Em seu Essai sur la connaissance approché (277), Gaston Bachelard afirma peremptoriamente:
“La diversité absolue d’un chaos ne pourrait recevoir l’occasion d’acune action e par conséquence d’aucune pensée
“A diversidade absoluta de um cáos não poderia receber a ocasião de nenhuma ação e, por conseguinte, de nenhum pensamento”!
Diante de uma afirmativa tão cabal, nossa tentativa de falar do sentido grego do cáos é uma insensatez. Pois promove a expectativa de que se vai pensar sobre ο χάος. Não é o que se pretende. Na verdade, o propósito nem é simplesmente outro. Ninguém nunca consegue pensar sobre o cáos, por mais que deseje e se empenhe. Quem o pretendesse nem mesmo saberia o que estaria fazendo, i.é, que não estaria pensando sobre o cáos mas sobre uma coisa. Pois só é possível pensar sobre o que tem sentido, nunca sobre o princípio de ordem e articulação da possibilidade de haver sentido. E o primeiro aceno que nos deixou a experiência grega: o cáos só se dá na impossibilidade e como impossibilidade de se pensar, de se falar e/ou de se agir sobre ele. Por isso, com o tema, O sentido Grego do Χάος, nem podemos renunciar à pretensão de pensar e/ou falar sobre ο χάος. Estamos sempre numa “outra” possibilidade? Mas qual?

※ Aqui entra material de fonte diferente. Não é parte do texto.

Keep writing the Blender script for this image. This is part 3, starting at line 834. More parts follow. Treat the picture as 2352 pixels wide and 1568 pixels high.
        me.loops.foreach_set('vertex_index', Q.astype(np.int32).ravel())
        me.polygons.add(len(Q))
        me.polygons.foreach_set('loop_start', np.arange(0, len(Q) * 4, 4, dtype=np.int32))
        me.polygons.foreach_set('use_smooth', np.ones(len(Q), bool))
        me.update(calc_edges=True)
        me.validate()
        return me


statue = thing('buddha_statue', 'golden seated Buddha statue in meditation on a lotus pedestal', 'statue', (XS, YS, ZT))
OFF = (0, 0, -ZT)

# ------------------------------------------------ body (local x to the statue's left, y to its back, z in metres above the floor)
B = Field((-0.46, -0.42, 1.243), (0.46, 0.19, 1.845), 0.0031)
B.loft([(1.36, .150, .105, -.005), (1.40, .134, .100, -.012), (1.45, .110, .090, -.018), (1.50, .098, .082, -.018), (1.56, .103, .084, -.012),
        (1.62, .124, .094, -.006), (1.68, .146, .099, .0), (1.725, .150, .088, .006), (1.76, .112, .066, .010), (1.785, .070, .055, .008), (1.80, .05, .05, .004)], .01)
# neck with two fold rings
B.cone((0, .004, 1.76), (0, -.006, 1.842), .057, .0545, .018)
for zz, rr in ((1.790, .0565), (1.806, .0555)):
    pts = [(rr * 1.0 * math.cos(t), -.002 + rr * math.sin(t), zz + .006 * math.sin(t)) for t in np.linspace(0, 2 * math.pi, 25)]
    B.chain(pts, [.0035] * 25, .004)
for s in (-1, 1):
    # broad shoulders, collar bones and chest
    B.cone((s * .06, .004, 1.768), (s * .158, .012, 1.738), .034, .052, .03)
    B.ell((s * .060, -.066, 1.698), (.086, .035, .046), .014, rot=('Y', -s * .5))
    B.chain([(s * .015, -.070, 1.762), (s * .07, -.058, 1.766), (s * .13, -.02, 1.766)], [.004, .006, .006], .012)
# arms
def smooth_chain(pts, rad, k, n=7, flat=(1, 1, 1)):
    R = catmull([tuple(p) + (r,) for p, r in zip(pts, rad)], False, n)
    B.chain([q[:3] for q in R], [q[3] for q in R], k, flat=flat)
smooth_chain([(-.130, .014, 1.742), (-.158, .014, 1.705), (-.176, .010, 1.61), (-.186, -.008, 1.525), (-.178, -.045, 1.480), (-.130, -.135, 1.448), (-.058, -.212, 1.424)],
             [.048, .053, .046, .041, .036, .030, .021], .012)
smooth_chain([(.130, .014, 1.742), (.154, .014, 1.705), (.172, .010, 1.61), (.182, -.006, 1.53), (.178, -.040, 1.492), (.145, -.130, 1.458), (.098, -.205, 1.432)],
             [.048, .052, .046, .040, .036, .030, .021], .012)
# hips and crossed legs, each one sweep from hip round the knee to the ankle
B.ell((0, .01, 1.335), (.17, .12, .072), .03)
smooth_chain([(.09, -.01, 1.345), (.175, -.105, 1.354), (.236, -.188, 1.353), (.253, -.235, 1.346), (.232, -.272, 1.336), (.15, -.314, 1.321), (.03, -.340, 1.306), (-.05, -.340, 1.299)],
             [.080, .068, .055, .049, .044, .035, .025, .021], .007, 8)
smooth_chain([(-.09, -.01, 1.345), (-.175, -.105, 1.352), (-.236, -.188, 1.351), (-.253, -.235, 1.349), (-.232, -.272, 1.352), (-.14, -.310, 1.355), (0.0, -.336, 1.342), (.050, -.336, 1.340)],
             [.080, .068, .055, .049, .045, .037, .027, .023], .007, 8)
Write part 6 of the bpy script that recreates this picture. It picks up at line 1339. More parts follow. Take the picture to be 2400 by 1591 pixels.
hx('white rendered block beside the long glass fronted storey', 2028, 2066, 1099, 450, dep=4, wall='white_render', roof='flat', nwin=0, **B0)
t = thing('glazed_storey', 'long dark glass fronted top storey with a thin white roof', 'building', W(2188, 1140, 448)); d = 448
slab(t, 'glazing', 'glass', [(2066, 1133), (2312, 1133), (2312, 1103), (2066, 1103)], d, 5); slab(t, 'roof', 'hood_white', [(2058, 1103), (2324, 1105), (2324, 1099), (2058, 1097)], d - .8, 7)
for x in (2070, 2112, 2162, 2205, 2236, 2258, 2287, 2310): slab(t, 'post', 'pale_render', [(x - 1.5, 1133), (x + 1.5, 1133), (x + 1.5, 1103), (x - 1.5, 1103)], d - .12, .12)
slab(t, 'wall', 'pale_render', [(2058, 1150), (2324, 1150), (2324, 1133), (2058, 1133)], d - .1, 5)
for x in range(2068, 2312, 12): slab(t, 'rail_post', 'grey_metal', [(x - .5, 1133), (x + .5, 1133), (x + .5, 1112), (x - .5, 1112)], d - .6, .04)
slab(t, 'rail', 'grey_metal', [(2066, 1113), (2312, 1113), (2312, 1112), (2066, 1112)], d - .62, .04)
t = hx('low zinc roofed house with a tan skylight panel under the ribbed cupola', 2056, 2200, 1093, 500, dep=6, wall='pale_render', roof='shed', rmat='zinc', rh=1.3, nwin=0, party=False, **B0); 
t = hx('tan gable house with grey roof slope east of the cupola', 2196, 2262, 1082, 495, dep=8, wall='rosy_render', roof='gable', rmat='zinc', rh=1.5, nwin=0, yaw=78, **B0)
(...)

Na possibilidade de se pensar, de se falar, de se agir, não de certo sobre - o que será sempre impossível - mas a partir do cáos. E não se trata de uma tal ou qual possibilidade. Trata-se da possibilidade que sempre se dá e tem sempre de se dar, para se poder pensar, falar ou agir sobre qualquer coisa que seja. É, pois, a possibilidade κατ’έξοχήν, a possibilidade por excelência. Esta possibilidade por excelência é a impossibilidade de [36] ο χάος ser alguma coisa e não obstante deixar surgir em e de seu seio toda e qualquer coisa. Sem ele, não se daria nem o real, nem o possível, nem o necessário. É desta possibilidade por excelência que Heráclito de Efeso nos convida a pensar quando diz que, acima do real e do necessário, está o possível.
Por outro lado, não é apenas impossível pensar, falar e/ou agir sobre o χάος. Também não carece fazê-lo. Pois, em tudo, o que se diz, quando se fala e/ou se cala, sempre se faz a partir do χάος. E o segundo aceno que nos dá a experiência grega: ο χάος não só não é uma coisa. Ο χάος é sobretudo o princípio da possibilidade de tudo. Trata-se de uma experiência de ser e de realidade tão rica e inaugural que dela se origina tudo, o que é e não é, nela se nutre toda criação em qualquer área ou nível, seja do real ou irreal, seja do necessário ou contingente. Por isso é que todo propósito de pensar, falar ou agir envia sempre para este vigor matinal do ser e da realidade. Do χάος provém, para ο χάος remete, no χάος se mantém e de volta ao χάος retoma toda ordem e toda desordem, o mundo e o imundo, tudo que está sendo como tudo que não está sendo.